→ **TASK INSTRUCTIONS**: Return, without pictures, the lines from the start of the data through the one that contains "sc = bpy.context.scene".

→ **DATASET SECTION**:
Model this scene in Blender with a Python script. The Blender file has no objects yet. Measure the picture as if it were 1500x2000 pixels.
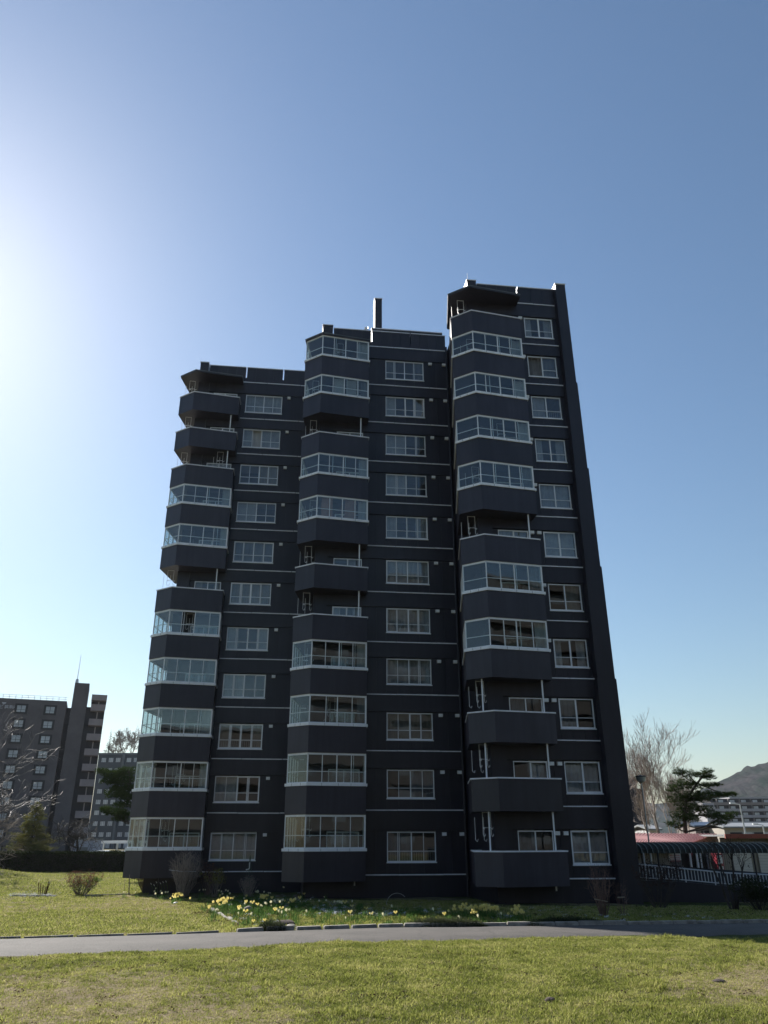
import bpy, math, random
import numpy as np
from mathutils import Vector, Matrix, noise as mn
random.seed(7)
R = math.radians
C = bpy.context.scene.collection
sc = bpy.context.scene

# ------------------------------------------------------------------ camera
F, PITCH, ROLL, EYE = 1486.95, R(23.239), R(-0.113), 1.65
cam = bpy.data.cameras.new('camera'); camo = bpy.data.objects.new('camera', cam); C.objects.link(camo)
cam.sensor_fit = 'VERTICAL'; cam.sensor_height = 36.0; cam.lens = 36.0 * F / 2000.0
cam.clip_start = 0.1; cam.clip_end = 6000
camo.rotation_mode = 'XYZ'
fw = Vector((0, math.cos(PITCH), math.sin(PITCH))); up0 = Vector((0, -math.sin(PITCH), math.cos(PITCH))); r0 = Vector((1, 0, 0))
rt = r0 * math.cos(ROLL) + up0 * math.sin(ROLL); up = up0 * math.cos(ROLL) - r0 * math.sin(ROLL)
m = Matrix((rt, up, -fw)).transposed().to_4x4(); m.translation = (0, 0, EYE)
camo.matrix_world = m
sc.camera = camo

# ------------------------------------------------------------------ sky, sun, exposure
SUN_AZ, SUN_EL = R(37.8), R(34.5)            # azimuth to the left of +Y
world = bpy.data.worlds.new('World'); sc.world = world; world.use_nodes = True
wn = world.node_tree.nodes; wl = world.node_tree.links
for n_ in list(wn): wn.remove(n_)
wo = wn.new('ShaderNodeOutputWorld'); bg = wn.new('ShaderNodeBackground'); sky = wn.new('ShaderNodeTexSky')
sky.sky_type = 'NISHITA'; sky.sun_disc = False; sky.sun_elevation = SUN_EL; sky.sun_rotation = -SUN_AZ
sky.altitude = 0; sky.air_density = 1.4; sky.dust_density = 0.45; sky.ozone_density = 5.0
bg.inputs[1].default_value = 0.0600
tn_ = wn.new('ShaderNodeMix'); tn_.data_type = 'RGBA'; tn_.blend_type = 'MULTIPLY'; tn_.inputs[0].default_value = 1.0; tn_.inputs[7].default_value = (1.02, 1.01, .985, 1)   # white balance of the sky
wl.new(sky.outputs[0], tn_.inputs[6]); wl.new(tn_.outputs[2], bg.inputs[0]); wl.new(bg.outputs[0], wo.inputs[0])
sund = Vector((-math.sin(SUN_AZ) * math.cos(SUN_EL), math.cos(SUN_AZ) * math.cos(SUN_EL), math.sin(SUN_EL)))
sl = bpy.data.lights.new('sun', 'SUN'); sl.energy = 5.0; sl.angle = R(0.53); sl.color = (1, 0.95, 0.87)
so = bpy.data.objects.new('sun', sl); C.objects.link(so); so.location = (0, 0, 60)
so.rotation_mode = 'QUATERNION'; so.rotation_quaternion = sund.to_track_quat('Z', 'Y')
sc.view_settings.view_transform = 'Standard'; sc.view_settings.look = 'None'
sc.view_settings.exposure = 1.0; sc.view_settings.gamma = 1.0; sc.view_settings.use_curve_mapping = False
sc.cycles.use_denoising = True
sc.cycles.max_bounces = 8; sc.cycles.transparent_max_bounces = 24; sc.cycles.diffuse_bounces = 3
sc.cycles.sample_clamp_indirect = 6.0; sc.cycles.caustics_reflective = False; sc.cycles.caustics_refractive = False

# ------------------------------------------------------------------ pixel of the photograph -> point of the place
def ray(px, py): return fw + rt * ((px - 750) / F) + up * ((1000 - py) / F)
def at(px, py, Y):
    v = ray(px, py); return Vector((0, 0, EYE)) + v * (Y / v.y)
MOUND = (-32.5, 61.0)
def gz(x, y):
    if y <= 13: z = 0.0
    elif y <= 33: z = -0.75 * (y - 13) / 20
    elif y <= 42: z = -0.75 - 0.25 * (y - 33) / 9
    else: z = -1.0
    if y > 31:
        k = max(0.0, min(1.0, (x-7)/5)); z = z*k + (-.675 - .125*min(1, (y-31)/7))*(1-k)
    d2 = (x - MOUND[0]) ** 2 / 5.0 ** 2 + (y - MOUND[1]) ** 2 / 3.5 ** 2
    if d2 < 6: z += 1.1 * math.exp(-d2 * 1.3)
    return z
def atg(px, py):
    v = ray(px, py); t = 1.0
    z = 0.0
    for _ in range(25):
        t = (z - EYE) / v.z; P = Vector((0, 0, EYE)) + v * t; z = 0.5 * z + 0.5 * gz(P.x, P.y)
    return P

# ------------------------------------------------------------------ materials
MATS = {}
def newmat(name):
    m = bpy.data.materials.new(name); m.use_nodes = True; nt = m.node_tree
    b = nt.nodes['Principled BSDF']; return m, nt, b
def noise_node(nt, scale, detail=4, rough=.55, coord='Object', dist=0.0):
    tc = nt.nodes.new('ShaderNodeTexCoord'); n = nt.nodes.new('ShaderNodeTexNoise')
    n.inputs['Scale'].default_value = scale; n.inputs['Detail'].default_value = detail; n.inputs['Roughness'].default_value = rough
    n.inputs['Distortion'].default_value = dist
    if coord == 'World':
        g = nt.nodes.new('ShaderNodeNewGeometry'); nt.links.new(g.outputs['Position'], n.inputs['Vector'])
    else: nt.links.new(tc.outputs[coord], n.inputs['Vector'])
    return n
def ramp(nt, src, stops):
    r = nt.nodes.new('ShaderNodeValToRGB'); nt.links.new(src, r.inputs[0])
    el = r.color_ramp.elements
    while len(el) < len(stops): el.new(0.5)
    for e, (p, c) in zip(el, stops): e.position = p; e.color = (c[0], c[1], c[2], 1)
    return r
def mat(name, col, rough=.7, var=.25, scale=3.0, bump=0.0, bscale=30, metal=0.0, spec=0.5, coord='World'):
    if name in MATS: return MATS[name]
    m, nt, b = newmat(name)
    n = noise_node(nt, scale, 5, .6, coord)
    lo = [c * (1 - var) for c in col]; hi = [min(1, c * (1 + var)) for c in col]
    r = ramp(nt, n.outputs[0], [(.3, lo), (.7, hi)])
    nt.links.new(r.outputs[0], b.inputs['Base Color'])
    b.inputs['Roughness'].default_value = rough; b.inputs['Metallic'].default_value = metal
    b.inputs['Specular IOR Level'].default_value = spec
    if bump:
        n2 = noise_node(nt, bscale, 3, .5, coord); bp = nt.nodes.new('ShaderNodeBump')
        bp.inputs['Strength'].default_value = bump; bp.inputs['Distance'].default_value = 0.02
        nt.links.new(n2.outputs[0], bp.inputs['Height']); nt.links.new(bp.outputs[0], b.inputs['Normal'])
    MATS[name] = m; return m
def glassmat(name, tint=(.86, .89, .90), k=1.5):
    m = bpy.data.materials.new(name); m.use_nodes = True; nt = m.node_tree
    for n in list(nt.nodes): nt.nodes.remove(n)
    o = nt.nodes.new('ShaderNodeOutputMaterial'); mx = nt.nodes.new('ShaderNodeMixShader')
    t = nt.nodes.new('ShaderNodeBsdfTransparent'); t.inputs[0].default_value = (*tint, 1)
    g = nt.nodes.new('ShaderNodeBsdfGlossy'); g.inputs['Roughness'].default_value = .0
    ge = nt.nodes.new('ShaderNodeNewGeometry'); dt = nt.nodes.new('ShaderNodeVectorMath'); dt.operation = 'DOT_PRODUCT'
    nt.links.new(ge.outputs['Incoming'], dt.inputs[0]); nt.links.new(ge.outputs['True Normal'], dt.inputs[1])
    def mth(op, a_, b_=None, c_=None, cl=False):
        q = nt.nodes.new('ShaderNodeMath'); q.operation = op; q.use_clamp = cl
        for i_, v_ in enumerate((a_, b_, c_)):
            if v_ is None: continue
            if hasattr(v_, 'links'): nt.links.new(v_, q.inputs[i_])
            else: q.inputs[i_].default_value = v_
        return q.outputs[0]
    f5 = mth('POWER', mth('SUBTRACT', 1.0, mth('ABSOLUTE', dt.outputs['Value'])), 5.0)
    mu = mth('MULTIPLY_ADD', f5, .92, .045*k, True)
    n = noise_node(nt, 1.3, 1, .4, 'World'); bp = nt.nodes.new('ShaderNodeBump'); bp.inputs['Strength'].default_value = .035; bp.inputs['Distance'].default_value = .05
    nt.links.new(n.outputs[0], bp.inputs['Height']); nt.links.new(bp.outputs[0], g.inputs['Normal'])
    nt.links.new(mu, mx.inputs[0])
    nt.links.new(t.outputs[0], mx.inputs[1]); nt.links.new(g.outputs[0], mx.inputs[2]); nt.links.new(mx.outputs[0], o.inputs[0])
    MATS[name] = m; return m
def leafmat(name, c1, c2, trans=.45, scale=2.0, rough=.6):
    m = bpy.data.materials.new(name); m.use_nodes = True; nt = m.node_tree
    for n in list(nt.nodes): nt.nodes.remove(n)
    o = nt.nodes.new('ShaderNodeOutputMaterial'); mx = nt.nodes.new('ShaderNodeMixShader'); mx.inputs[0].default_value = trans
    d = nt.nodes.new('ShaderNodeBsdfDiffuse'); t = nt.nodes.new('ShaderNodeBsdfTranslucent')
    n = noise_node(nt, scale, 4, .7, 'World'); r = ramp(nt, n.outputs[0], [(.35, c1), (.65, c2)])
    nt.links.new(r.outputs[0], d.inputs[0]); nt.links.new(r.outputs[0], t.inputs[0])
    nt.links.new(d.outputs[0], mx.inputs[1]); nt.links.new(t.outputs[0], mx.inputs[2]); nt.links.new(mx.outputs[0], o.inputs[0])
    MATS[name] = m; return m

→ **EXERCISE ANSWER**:
Model this scene in Blender with a Python script. The Blender file has no objects yet. Measure the picture as if it were 1500x2000 pixels.
import bpy, math, random
import numpy as np
from mathutils import Vector, Matrix, noise as mn
random.seed(7)
R = math.radians
C = bpy.context.scene.collection
sc = bpy.context.scene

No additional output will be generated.